>> start MATERIAL TO PROCESS
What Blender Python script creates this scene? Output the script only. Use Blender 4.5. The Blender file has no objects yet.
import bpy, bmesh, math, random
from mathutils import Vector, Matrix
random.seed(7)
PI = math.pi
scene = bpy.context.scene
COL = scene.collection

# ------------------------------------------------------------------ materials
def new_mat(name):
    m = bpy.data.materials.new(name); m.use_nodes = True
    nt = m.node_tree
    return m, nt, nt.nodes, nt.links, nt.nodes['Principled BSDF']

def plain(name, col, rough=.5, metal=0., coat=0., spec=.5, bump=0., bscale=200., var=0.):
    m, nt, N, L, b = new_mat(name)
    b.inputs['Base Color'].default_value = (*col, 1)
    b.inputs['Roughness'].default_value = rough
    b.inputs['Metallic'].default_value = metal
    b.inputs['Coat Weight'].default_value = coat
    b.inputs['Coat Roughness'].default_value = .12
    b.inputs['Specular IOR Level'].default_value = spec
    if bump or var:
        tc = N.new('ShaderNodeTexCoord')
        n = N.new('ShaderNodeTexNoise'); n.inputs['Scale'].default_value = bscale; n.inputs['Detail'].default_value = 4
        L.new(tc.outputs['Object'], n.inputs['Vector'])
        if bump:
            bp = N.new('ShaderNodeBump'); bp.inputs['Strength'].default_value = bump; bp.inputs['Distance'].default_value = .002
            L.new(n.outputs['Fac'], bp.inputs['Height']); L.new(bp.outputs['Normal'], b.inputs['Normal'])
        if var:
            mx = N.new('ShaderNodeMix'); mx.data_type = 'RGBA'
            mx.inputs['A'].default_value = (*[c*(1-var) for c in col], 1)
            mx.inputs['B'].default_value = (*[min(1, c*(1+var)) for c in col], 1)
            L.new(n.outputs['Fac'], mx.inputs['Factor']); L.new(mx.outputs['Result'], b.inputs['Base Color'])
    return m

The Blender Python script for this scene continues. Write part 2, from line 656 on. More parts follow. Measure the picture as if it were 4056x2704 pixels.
>> end MATERIAL TO PROCESS
## THE REQUEST
Restate the listing in full, word for word.

## FINAL RESULT
What Blender Python script creates this scene? Output the script only. Use Blender 4.5. The Blender file has no objects yet.
import bpy, bmesh, math, random
from mathutils import Vector, Matrix
random.seed(7)
PI = math.pi
scene = bpy.context.scene
COL = scene.collection

# ------------------------------------------------------------------ materials
def new_mat(name):
    m = bpy.data.materials.new(name); m.use_nodes = True
    nt = m.node_tree
    return m, nt, nt.nodes, nt.links, nt.nodes['Principled BSDF']

def plain(name, col, rough=.5, metal=0., coat=0., spec=.5, bump=0., bscale=200., var=0.):
    m, nt, N, L, b = new_mat(name)
    b.inputs['Base Color'].default_value = (*col, 1)
    b.inputs['Roughness'].default_value = rough
    b.inputs['Metallic'].default_value = metal
    b.inputs['Coat Weight'].default_value = coat
    b.inputs['Coat Roughness'].default_value = .12
    b.inputs['Specular IOR Level'].default_value = spec
    if bump or var:
        tc = N.new('ShaderNodeTexCoord')
        n = N.new('ShaderNodeTexNoise'); n.inputs['Scale'].default_value = bscale; n.inputs['Detail'].default_value = 4
        L.new(tc.outputs['Object'], n.inputs['Vector'])
        if bump:
            bp = N.new('ShaderNodeBump'); bp.inputs['Strength'].default_value = bump; bp.inputs['Distance'].default_value = .002
            L.new(n.outputs['Fac'], bp.inputs['Height']); L.new(bp.outputs['Normal'], b.inputs['Normal'])
        if var:
            mx = N.new('ShaderNodeMix'); mx.data_type = 'RGBA'
            mx.inputs['A'].default_value = (*[c*(1-var) for c in col], 1)
            mx.inputs['B'].default_value = (*[min(1, c*(1+var)) for c in col], 1)
            L.new(n.outputs['Fac'], mx.inputs['Factor']); L.new(mx.outputs['Result'], b.inputs['Base Color'])
    return m

The Blender Python script for this scene continues. Write part 2, from line 656 on. More parts follow. Measure the picture as if it were 4056x2704 pixels.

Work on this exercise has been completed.